Abstract

Climate change is having a major impact on crop production and food security worldwide, and particularly so for smallholder farmers. As agroforestry is common with smallholder farmers, it is important to not only model the macroclimate, but also the microclimate that crops experience below the canopies. However, there are few high-resolution spatiotemporal climate projections for forest understories, because of constraints related to the lack of i) development of models for downscaling global climate projections, ii) high-resolution gridded datasets of environmental factors influencing microclimate, and iii) spatially replicated in-situ microclimate measurements. We focused on a landscape in southwestern Ethiopia where Arabica coffee originated, and, in the present day, is commonly grown as a shade crop. We first examined the relative contribution of in-situ field measurements vs. GIS-derived estimates of vegetation and topographic features in explaining in-situ microclimate. Second, we used a statistical downscaling approach to obtain past and future microclimate maps at 30-meter spatial resolution for the part of the landscape that is covered by trees. Predictive models using in-situ variables performed equal to models with GIS variables, indicating that remote sensing data might substitute for in-situ field measurements.
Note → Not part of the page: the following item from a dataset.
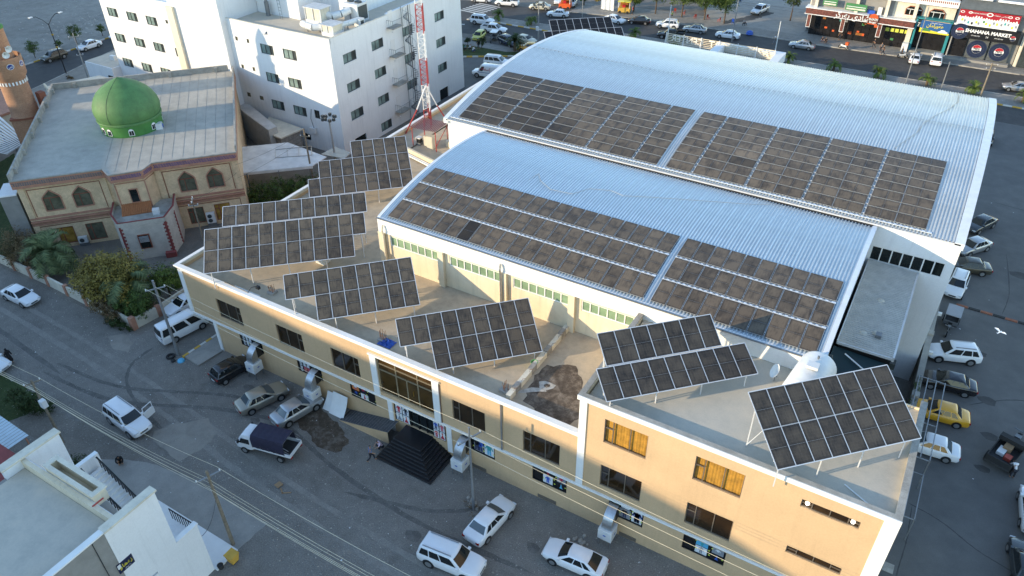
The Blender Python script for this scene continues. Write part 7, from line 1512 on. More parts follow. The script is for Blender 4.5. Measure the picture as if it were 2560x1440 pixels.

Vegetation and topographic features were both important in explaining microclimatic variation. Our spatiotemporal projections of the microclimate indicate that coffee farming might have to relocate to higher altitudes due to increasing temperatures, that vegetation might buffer the macroclimate at middle altitudes to some extent, and that decreasing trends in relative humidity at the beginning of the wet season might become problematic for coffee production. Taken together, our findings demonstrate that we can rely on remote sensing data to create microclimate maps in landscapes where in-situ field measurements are challenging, and we suggest how these microclimate projections can be used as a tool to promote climate-resilient agriculture at the local and landscape levels.